══ SUPPLIED MATERIAL

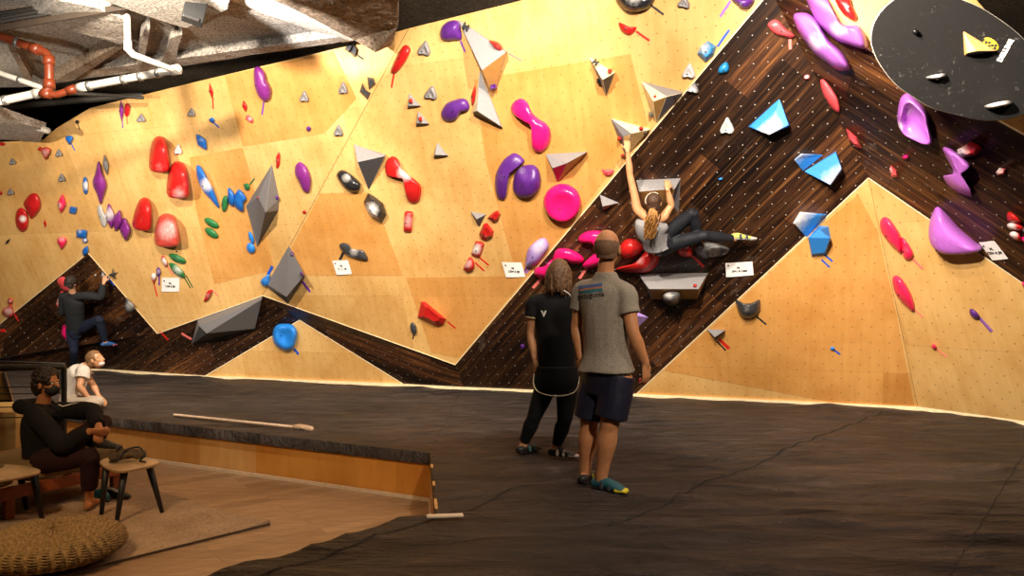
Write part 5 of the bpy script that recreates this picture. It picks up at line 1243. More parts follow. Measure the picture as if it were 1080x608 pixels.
def figure(name, label, J, fwd, shirt=None, skin=None, s=1.0, voxel=.0065, hf=None, hu=None, hands=None, arm_r=1.0, leg_r=1.0, origin=None, female=False, hs=1.0):
    """J holds the joints; the body is united into one continuous surface"""
    root = empty(name, origin or (J['pelvis'].x, J['pelvis'].y, min(J['anL'].z, J['anR'].z)), label, 'person')
    side = (J['shR']-J['shL']).normalized(); bm = bmesh.new()
    L, A = head_bm(bm, J['head'], hf or fwd, hu or (J['head']-J['neck']), s*hs)
    tube(bm, [J['neck']-(J['head']-J['neck']).normalized()*.03, J['neck'].lerp(J['head'], .6)], [.058*s, .052*s], 14)
    w = .9 if female else 1.0
    hip = J['pelvis']; ch = J['chest']; nk = J['neck']; mid = hip.lerp(ch, .5)
    tube(bm, [hip-(ch-hip).normalized()*.04, hip+(ch-hip)*.12, mid, ch, ch.lerp(nk, .55), nk], [(.135*s, .10*s), (.150*s, .105*s), (.128*s*w, .095*s), (.155*s*w, .108*s), (.150*s*w, .085*s), (.065*s, .06*s)], 20, side=side)
    for q in 'LR':
        sh, el, wr = J['sh'+q], J['el'+q], J['wr'+q]; g = s*arm_r
        tube(bm, [ch.lerp(nk, .6).lerp(sh, .4), sh, sh.lerp(el, .35), sh.lerp(el, .75), el, el.lerp(wr, .3), el.lerp(wr, .7), wr], [.055*g, .056*g, .048*g, .042*g, .038*g, .041*g, .031*g, .025*g], 14)
        h, k, a = J['hi'+q], J['kn'+q], J['an'+q]; g = s*leg_r
        tube(bm, [h, h.lerp(k, .3), h.lerp(k, .75), k, k.lerp(a, .12), k.lerp(a, .36), k.lerp(a, .72), a], [.084*g, .080*g, .062*g, .055*g, .052*g, .057*g, .040*g, .035*g], 16)
        foot_bm(bm, a, J['to'+q], s)
        if hands and q in hands:
            hd = hands[q]; hand_bm(bm, wr, hd[0], hd[1], s, hd[2] if len(hd) > 2 else .5, side=hd[3] if len(hd) > 3 else 1)
    body = remesh('body', bm, skin, root, voxel, 5)
    f = Fig(); f.root = root; f.L = L; f.A = A; f.J = J; f.s = s; f.side = side; f.body = body
    for e in (-1, 1):
        b = bmesh.new(); ell(b, L(.031*e, .074, .004), (.011*s, .009*s, .008*s), A, 12); bm_obj('eye', b, plain('eye_white', (.6, .58, .55), .3), root, smooth=True)
    return f
def folds(amp, sc=(6, 6, 2.2), seed=0):
    return lambda co, q: amp*(noise.noise(Vector((co.x*sc[0]+seed, co.y*sc[1], co.z*sc[2])))+.5*noise.noise(Vector((co.x*sc[0]*2.3, co.y*sc[1]*2.3+seed, co.z*sc[2]*3))))
def shirt(f, mat, hem, sleeve, off=.014, drop=0, wid=1.0, name='shirt', seed=0, amp=.006, long=False, hemw=None):
    J, s = f.J, f.s; bm = bmesh.new(); hip, ch, nk = J['pelvis'], J['chest'], J['neck']; mid = hip.lerp(ch, .5); o = off
    hw = hemw or (.165*s, .125*s)
    tube(bm, [hem, hem.lerp(mid, .5), mid, ch, ch.lerp(nk, .5), ch.lerp(nk, .80), nk+(J['head']-nk)*.10], [(hw[0]*wid, hw[1]), (.160*s*wid+o*.4, .120*s+o*.4), (.148*s*wid+o, .108*s+o), (.164*s*wid+o, .112*s+o), (.165*s*wid+o, .098*s+o), (.11*s, .075*s), (.064*s, .064*s)], 24, side=f.side, cap='flat')
    for q in 'LR':
        sh, el, wr = J['sh'+q], J['el'+q], J['wr'+q]
        if sleeve > 1:
            t = sleeve-1; tube(bm, [ch.lerp(nk, .62).lerp(sh, .3), sh, sh.lerp(el, .5), el, el.lerp(wr, t*.5), el.lerp(wr, t)], [(.066*s+o*.6), .064*s+o*.6, .054*s+o, .048*s+o, .045*s+o*.8, .034*s+o*.7], 16, cap='flat')
        elif sleeve > 0: tube(bm, [ch.lerp(nk, .62).lerp(sh, .3), sh, sh.lerp(el, sleeve*.6), sh.lerp(el, sleeve)], [.066*s+o*.6, .063*s+o*.7, .058*s+o*1.1, .057*s+o*1.4], 16, cap='flat')
    return remesh(name, bm, mat, f.root, .009, 3, folds(amp, seed=seed))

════

▶ PROBLEM TO SOLVE
Reproduce all of the data exactly, omitting each picture it holds.

▶ THE SOLUTION
Write part 5 of the bpy script that recreates this picture. It picks up at line 1243. More parts follow. Measure the picture as if it were 1080x608 pixels.
def figure(name, label, J, fwd, shirt=None, skin=None, s=1.0, voxel=.0065, hf=None, hu=None, hands=None, arm_r=1.0, leg_r=1.0, origin=None, female=False, hs=1.0):
    """J holds the joints; the body is united into one continuous surface"""
    root = empty(name, origin or (J['pelvis'].x, J['pelvis'].y, min(J['anL'].z, J['anR'].z)), label, 'person')
    side = (J['shR']-J['shL']).normalized(); bm = bmesh.new()
    L, A = head_bm(bm, J['head'], hf or fwd, hu or (J['head']-J['neck']), s*hs)
    tube(bm, [J['neck']-(J['head']-J['neck']).normalized()*.03, J['neck'].lerp(J['head'], .6)], [.058*s, .052*s], 14)
    w = .9 if female else 1.0
    hip = J['pelvis']; ch = J['chest']; nk = J['neck']; mid = hip.lerp(ch, .5)
    tube(bm, [hip-(ch-hip).normalized()*.04, hip+(ch-hip)*.12, mid, ch, ch.lerp(nk, .55), nk], [(.135*s, .10*s), (.150*s, .105*s), (.128*s*w, .095*s), (.155*s*w, .108*s), (.150*s*w, .085*s), (.065*s, .06*s)], 20, side=side)
    for q in 'LR':
        sh, el, wr = J['sh'+q], J['el'+q], J['wr'+q]; g = s*arm_r
        tube(bm, [ch.lerp(nk, .6).lerp(sh, .4), sh, sh.lerp(el, .35), sh.lerp(el, .75), el, el.lerp(wr, .3), el.lerp(wr, .7), wr], [.055*g, .056*g, .048*g, .042*g, .038*g, .041*g, .031*g, .025*g], 14)
        h, k, a = J['hi'+q], J['kn'+q], J['an'+q]; g = s*leg_r
        tube(bm, [h, h.lerp(k, .3), h.lerp(k, .75), k, k.lerp(a, .12), k.lerp(a, .36), k.lerp(a, .72), a], [.084*g, .080*g, .062*g, .055*g, .052*g, .057*g, .040*g, .035*g], 16)
        foot_bm(bm, a, J['to'+q], s)
        if hands and q in hands:
            hd = hands[q]; hand_bm(bm, wr, hd[0], hd[1], s, hd[2] if len(hd) > 2 else .5, side=hd[3] if len(hd) > 3 else 1)
    body = remesh('body', bm, skin, root, voxel, 5)
    f = Fig(); f.root = root; f.L = L; f.A = A; f.J = J; f.s = s; f.side = side; f.body = body
    for e in (-1, 1):
        b = bmesh.new(); ell(b, L(.031*e, .074, .004), (.011*s, .009*s, .008*s), A, 12); bm_obj('eye', b, plain('eye_white', (.6, .58, .55), .3), root, smooth=True)
    return f
def folds(amp, sc=(6, 6, 2.2), seed=0):
    return lambda co, q: amp*(noise.noise(Vector((co.x*sc[0]+seed, co.y*sc[1], co.z*sc[2])))+.5*noise.noise(Vector((co.x*sc[0]*2.3, co.y*sc[1]*2.3+seed, co.z*sc[2]*3))))
def shirt(f, mat, hem, sleeve, off=.014, drop=0, wid=1.0, name='shirt', seed=0, amp=.006, long=False, hemw=None):
    J, s = f.J, f.s; bm = bmesh.new(); hip, ch, nk = J['pelvis'], J['chest'], J['neck']; mid = hip.lerp(ch, .5); o = off
    hw = hemw or (.165*s, .125*s)
    tube(bm, [hem, hem.lerp(mid, .5), mid, ch, ch.lerp(nk, .5), ch.lerp(nk, .80), nk+(J['head']-nk)*.10], [(hw[0]*wid, hw[1]), (.160*s*wid+o*.4, .120*s+o*.4), (.148*s*wid+o, .108*s+o), (.164*s*wid+o, .112*s+o), (.165*s*wid+o, .098*s+o), (.11*s, .075*s), (.064*s, .064*s)], 24, side=f.side, cap='flat')
    for q in 'LR':
        sh, el, wr = J['sh'+q], J['el'+q], J['wr'+q]
        if sleeve > 1:
            t = sleeve-1; tube(bm, [ch.lerp(nk, .62).lerp(sh, .3), sh, sh.lerp(el, .5), el, el.lerp(wr, t*.5), el.lerp(wr, t)], [(.066*s+o*.6), .064*s+o*.6, .054*s+o, .048*s+o, .045*s+o*.8, .034*s+o*.7], 16, cap='flat')
        elif sleeve > 0: tube(bm, [ch.lerp(nk, .62).lerp(sh, .3), sh, sh.lerp(el, sleeve*.6), sh.lerp(el, sleeve)], [.066*s+o*.6, .063*s+o*.7, .058*s+o*1.1, .057*s+o*1.4], 16, cap='flat')
    return remesh(name, bm, mat, f.root, .009, 3, folds(amp, seed=seed))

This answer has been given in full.